**WHAT THIS TASK INVOLVES:** Output, please, exactly those lines of the listing that come before the line with "sin, cos, R, pi", along with that line itself.

**GIVEN MATERIAL:**
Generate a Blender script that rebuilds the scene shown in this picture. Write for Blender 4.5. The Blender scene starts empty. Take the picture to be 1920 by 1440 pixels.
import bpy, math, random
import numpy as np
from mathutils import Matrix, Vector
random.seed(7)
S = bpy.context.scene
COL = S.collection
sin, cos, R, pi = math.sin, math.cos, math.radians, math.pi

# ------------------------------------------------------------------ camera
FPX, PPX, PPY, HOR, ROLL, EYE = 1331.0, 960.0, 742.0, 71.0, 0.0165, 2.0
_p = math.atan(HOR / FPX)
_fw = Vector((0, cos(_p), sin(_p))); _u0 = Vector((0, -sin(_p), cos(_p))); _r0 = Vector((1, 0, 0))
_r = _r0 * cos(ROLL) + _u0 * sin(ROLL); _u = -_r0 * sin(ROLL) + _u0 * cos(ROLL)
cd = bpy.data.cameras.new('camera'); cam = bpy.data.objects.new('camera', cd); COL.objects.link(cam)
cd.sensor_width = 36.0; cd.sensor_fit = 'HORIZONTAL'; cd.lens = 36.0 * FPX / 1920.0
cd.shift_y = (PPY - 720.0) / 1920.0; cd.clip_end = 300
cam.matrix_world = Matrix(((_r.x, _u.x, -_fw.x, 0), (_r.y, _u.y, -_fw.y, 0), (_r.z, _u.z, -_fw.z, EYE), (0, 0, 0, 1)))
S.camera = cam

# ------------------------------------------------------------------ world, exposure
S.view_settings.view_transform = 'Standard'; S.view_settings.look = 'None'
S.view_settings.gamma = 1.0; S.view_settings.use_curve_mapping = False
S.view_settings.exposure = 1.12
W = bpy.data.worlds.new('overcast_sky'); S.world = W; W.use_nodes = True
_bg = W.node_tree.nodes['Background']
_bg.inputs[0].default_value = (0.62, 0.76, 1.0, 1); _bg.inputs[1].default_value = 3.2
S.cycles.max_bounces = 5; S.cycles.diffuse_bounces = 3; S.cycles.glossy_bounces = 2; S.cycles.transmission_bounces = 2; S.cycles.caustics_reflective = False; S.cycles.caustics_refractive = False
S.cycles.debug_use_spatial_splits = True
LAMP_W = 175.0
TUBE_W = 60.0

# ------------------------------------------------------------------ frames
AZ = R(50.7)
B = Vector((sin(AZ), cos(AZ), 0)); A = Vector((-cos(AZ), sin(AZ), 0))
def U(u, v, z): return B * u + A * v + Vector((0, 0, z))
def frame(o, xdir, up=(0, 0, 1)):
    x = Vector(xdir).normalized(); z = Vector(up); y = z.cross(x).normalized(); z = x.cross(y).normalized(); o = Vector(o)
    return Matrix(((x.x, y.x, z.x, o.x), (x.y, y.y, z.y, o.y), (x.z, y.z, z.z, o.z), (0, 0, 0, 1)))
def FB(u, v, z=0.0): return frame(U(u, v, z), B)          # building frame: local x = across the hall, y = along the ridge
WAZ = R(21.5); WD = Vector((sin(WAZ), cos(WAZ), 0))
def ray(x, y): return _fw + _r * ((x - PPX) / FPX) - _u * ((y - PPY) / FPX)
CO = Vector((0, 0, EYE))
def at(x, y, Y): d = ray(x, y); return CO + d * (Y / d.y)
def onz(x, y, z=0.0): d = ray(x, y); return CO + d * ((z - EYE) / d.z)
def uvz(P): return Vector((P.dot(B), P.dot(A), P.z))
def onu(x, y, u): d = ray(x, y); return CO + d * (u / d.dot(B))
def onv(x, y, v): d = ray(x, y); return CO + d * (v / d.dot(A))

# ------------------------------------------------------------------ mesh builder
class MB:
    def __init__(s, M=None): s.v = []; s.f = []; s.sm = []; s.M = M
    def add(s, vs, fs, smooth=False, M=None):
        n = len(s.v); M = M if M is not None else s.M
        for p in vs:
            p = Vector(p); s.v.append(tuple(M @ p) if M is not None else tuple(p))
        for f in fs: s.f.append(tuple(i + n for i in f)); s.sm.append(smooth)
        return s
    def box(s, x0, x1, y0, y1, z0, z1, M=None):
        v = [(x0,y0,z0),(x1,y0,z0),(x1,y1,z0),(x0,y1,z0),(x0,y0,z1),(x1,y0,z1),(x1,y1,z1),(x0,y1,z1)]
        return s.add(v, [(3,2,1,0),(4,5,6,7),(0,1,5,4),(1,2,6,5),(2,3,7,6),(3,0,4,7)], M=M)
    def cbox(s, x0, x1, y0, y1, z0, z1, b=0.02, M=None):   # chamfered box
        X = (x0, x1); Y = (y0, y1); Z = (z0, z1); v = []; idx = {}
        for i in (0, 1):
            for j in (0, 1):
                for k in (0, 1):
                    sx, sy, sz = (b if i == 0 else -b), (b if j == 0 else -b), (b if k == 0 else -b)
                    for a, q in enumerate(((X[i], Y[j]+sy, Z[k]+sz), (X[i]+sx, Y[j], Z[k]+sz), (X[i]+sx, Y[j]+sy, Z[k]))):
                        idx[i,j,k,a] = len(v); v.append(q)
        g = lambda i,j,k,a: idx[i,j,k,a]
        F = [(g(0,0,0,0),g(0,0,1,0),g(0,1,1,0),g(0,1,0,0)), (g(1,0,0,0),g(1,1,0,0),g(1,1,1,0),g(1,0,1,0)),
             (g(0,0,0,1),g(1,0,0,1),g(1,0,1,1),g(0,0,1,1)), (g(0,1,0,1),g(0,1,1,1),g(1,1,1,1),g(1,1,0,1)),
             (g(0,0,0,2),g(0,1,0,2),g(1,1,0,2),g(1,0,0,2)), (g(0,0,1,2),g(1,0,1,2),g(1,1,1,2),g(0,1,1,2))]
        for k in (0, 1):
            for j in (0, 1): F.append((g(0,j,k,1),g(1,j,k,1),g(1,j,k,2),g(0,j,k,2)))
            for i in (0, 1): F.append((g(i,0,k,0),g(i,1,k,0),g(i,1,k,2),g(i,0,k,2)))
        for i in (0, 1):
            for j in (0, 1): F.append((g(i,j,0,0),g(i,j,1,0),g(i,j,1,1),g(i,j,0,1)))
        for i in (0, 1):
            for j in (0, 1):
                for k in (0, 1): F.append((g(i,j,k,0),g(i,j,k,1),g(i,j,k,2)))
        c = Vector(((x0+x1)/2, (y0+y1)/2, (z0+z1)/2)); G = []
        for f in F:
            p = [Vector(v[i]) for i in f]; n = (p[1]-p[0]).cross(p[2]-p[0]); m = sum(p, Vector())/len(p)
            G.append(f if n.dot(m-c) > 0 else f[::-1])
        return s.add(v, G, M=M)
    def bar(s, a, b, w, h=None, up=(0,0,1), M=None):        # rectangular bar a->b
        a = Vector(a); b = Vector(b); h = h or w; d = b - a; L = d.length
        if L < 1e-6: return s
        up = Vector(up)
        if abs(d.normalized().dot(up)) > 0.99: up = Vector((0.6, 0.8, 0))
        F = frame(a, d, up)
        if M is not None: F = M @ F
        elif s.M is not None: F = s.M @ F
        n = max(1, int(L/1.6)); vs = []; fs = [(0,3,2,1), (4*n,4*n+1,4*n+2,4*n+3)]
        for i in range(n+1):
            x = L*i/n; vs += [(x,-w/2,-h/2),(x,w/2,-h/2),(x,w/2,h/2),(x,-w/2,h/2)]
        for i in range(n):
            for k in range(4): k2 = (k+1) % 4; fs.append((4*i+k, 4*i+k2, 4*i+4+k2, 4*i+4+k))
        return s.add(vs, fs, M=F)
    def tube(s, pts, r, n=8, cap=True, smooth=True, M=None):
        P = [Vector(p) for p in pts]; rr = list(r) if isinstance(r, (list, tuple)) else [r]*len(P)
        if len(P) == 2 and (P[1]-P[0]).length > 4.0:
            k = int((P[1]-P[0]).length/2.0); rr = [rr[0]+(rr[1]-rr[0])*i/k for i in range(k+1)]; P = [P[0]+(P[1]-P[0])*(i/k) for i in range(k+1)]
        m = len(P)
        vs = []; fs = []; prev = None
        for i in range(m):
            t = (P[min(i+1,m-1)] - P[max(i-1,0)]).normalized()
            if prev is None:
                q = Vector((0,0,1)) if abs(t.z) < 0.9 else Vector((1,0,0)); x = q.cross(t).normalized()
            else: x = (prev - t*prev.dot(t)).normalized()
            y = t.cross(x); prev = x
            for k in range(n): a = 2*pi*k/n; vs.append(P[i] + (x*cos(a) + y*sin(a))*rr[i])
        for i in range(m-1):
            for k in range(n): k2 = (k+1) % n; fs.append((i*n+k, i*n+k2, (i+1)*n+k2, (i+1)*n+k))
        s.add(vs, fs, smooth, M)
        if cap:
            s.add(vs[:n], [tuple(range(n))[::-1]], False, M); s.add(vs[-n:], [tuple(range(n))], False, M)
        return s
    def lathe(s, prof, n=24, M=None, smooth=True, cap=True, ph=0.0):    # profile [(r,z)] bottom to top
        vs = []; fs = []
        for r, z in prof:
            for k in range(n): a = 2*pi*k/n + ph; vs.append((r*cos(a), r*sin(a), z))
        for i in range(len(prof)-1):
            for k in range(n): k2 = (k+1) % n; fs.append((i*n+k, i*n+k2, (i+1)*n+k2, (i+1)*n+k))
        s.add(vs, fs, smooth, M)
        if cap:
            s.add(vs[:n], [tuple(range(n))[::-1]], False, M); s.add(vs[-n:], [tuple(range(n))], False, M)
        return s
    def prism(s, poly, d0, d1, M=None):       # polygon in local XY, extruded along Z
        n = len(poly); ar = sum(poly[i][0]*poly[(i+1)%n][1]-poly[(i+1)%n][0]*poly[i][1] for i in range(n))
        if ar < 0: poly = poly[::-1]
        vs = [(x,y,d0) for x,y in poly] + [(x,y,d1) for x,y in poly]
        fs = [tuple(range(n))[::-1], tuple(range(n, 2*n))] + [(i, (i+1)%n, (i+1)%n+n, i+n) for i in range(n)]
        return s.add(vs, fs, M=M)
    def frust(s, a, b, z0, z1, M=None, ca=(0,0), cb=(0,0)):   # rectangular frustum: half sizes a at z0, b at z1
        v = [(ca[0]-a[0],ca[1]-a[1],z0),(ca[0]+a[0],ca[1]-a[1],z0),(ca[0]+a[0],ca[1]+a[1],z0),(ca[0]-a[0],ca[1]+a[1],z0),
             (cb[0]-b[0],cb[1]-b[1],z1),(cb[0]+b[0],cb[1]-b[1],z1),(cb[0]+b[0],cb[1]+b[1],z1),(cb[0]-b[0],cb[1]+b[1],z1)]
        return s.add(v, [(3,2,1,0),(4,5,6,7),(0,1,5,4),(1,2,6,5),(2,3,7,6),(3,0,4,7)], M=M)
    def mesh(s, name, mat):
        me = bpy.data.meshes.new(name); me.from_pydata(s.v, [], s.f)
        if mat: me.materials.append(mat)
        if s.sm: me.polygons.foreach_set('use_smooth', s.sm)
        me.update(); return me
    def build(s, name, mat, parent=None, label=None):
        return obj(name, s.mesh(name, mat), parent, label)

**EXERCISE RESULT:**
Generate a Blender script that rebuilds the scene shown in this picture. Write for Blender 4.5. The Blender scene starts empty. Take the picture to be 1920 by 1440 pixels.
import bpy, math, random
import numpy as np
from mathutils import Matrix, Vector
random.seed(7)
S = bpy.context.scene
COL = S.collection
sin, cos, R, pi = math.sin, math.cos, math.radians, math.pi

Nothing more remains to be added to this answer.